* Available data *
— start —
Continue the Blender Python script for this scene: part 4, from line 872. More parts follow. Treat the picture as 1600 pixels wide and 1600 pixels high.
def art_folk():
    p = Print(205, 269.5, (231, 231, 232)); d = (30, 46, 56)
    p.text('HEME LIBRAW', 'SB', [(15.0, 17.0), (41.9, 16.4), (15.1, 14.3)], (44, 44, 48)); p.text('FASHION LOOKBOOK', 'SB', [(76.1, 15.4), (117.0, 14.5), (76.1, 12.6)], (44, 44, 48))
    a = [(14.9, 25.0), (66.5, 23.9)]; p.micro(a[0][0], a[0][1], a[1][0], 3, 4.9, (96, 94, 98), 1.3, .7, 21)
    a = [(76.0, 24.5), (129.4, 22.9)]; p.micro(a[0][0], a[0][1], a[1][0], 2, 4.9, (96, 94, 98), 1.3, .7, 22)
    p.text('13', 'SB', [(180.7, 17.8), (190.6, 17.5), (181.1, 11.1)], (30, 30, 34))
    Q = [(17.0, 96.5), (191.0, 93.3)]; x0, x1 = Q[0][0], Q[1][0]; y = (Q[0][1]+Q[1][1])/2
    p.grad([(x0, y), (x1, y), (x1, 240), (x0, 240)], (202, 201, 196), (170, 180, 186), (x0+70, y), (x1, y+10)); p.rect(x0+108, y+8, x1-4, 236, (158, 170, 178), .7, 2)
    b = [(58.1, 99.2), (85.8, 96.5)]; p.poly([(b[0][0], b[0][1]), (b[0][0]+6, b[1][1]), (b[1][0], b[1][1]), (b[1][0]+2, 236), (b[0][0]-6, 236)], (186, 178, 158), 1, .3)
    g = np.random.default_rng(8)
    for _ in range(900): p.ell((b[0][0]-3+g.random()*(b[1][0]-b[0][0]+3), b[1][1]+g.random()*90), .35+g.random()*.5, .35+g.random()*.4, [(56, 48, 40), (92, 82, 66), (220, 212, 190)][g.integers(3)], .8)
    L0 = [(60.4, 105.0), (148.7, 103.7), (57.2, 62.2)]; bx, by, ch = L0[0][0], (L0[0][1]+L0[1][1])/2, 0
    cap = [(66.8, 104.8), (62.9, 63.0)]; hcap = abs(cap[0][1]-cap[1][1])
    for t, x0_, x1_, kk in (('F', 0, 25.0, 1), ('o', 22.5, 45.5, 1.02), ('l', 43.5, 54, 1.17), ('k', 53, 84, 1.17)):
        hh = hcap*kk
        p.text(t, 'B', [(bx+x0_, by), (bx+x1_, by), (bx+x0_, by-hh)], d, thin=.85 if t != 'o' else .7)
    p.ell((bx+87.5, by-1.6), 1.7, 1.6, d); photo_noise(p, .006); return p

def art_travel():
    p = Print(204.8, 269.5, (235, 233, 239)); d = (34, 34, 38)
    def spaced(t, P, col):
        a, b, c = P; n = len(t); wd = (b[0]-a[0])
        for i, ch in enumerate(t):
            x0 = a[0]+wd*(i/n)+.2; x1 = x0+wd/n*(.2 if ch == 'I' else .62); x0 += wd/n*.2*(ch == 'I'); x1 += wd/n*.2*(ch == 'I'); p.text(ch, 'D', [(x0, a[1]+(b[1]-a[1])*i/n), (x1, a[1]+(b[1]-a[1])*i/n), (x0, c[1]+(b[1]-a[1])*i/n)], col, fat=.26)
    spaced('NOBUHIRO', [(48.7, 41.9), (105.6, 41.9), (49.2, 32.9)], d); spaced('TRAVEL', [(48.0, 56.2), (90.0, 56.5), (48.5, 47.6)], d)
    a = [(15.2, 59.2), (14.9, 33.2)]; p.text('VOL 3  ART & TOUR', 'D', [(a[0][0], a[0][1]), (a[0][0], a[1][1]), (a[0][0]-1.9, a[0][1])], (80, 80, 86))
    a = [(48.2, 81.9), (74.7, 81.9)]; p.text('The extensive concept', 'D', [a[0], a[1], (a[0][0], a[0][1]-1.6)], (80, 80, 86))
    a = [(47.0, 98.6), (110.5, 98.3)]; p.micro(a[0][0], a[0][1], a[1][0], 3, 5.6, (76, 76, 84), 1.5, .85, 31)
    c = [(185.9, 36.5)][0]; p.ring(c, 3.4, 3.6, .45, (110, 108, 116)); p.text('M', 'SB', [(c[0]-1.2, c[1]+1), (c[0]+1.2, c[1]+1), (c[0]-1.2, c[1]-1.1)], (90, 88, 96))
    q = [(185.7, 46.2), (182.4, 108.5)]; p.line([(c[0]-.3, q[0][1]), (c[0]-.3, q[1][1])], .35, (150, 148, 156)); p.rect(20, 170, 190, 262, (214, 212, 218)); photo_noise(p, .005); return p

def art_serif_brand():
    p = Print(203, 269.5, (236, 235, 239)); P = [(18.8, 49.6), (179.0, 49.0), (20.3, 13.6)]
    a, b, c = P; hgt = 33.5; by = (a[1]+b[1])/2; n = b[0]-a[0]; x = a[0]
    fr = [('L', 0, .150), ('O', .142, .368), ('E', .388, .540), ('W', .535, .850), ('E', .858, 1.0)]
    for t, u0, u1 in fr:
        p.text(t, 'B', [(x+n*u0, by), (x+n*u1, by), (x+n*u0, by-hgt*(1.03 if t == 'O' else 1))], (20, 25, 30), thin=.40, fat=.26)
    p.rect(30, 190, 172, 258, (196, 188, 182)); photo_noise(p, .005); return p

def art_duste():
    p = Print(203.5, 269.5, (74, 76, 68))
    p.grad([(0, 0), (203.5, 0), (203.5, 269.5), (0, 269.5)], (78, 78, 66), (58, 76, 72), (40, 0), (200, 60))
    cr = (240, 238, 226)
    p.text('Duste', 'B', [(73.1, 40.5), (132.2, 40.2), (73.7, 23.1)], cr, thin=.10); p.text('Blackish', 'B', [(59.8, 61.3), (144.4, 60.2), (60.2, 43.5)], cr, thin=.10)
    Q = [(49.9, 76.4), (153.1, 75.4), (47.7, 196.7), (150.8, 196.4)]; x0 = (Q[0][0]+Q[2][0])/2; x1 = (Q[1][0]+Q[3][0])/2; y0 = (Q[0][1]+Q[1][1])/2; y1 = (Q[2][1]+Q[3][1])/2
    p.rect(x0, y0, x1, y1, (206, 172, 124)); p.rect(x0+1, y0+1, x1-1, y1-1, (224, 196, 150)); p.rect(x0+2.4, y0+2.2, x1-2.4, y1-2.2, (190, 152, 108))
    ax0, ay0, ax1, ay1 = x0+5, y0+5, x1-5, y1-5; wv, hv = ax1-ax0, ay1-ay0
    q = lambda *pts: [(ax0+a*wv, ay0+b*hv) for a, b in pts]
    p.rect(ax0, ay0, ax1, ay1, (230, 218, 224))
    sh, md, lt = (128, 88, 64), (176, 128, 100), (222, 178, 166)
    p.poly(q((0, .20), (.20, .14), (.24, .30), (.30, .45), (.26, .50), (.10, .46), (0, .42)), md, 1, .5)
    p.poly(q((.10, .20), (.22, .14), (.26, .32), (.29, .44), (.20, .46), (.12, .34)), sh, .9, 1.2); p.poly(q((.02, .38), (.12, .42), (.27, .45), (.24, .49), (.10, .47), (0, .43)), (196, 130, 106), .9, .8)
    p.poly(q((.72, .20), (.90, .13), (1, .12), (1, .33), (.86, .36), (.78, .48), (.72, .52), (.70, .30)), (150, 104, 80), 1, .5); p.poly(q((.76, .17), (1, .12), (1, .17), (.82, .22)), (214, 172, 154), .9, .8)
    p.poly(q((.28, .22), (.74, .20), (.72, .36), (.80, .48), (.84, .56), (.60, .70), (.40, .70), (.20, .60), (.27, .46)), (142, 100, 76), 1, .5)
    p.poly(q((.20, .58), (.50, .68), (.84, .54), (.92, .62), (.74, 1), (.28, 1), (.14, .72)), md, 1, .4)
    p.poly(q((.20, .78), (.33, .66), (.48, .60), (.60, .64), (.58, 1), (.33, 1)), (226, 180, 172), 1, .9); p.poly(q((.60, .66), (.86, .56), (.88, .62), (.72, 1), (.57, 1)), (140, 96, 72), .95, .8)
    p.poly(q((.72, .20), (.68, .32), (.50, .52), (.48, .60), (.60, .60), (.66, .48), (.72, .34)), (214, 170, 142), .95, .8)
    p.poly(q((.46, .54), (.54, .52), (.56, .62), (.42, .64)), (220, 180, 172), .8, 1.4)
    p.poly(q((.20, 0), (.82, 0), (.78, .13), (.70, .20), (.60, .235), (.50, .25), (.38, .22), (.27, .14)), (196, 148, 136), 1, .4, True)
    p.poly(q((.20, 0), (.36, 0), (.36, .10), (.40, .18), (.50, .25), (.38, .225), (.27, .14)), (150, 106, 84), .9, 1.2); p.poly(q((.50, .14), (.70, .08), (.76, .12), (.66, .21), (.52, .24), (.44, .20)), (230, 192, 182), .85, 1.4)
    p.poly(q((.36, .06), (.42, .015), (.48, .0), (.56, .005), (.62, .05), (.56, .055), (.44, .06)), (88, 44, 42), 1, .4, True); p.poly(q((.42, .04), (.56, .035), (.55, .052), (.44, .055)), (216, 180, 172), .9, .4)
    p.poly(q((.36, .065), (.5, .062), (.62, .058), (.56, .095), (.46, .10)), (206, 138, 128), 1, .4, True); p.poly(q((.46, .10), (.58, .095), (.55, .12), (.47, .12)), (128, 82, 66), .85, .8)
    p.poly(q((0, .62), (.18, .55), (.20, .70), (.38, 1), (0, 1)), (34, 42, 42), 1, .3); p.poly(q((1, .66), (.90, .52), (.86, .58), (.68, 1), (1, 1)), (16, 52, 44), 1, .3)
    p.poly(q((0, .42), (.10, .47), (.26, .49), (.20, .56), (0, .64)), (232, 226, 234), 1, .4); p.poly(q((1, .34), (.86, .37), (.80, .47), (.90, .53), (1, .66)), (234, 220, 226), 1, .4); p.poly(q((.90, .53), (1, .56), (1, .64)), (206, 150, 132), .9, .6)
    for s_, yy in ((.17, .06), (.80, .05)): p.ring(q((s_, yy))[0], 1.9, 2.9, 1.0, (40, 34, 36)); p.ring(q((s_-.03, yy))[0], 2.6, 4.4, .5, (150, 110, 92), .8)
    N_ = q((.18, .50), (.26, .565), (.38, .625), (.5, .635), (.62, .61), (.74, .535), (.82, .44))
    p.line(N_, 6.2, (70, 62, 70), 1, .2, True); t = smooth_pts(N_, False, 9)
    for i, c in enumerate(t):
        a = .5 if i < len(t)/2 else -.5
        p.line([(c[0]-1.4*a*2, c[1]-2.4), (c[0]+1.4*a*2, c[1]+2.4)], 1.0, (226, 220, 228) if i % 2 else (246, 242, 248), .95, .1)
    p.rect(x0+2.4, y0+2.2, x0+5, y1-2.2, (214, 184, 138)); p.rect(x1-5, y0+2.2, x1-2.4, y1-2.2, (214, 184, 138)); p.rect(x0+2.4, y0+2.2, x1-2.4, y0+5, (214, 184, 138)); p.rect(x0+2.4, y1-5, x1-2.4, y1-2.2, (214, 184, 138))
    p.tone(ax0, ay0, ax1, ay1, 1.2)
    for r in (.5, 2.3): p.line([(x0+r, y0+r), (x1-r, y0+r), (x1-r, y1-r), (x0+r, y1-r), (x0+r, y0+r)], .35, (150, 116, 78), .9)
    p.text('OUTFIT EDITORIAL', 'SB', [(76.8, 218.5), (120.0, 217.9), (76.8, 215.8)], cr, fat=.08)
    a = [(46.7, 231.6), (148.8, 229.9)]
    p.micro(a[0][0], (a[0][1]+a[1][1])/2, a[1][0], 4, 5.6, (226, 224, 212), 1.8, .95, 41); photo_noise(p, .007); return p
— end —
* Exercise *
Quote only the stretch of lines that starts the data above and ends with the line containing "p.ell((bx+87.5, by-1.6), 1.7, 1.6, d);", both included.

* In response *
Continue the Blender Python script for this scene: part 4, from line 872. More parts follow. Treat the picture as 1600 pixels wide and 1600 pixels high.
def art_folk():
    p = Print(205, 269.5, (231, 231, 232)); d = (30, 46, 56)
    p.text('HEME LIBRAW', 'SB', [(15.0, 17.0), (41.9, 16.4), (15.1, 14.3)], (44, 44, 48)); p.text('FASHION LOOKBOOK', 'SB', [(76.1, 15.4), (117.0, 14.5), (76.1, 12.6)], (44, 44, 48))
    a = [(14.9, 25.0), (66.5, 23.9)]; p.micro(a[0][0], a[0][1], a[1][0], 3, 4.9, (96, 94, 98), 1.3, .7, 21)
    a = [(76.0, 24.5), (129.4, 22.9)]; p.micro(a[0][0], a[0][1], a[1][0], 2, 4.9, (96, 94, 98), 1.3, .7, 22)
    p.text('13', 'SB', [(180.7, 17.8), (190.6, 17.5), (181.1, 11.1)], (30, 30, 34))
    Q = [(17.0, 96.5), (191.0, 93.3)]; x0, x1 = Q[0][0], Q[1][0]; y = (Q[0][1]+Q[1][1])/2
    p.grad([(x0, y), (x1, y), (x1, 240), (x0, 240)], (202, 201, 196), (170, 180, 186), (x0+70, y), (x1, y+10)); p.rect(x0+108, y+8, x1-4, 236, (158, 170, 178), .7, 2)
    b = [(58.1, 99.2), (85.8, 96.5)]; p.poly([(b[0][0], b[0][1]), (b[0][0]+6, b[1][1]), (b[1][0], b[1][1]), (b[1][0]+2, 236), (b[0][0]-6, 236)], (186, 178, 158), 1, .3)
    g = np.random.default_rng(8)
    for _ in range(900): p.ell((b[0][0]-3+g.random()*(b[1][0]-b[0][0]+3), b[1][1]+g.random()*90), .35+g.random()*.5, .35+g.random()*.4, [(56, 48, 40), (92, 82, 66), (220, 212, 190)][g.integers(3)], .8)
    L0 = [(60.4, 105.0), (148.7, 103.7), (57.2, 62.2)]; bx, by, ch = L0[0][0], (L0[0][1]+L0[1][1])/2, 0
    cap = [(66.8, 104.8), (62.9, 63.0)]; hcap = abs(cap[0][1]-cap[1][1])
    for t, x0_, x1_, kk in (('F', 0, 25.0, 1), ('o', 22.5, 45.5, 1.02), ('l', 43.5, 54, 1.17), ('k', 53, 84, 1.17)):
        hh = hcap*kk
        p.text(t, 'B', [(bx+x0_, by), (bx+x1_, by), (bx+x0_, by-hh)], d, thin=.85 if t != 'o' else .7)
    p.ell((bx+87.5, by-1.6), 1.7, 1.6, d); photo_noise(p, .006); return p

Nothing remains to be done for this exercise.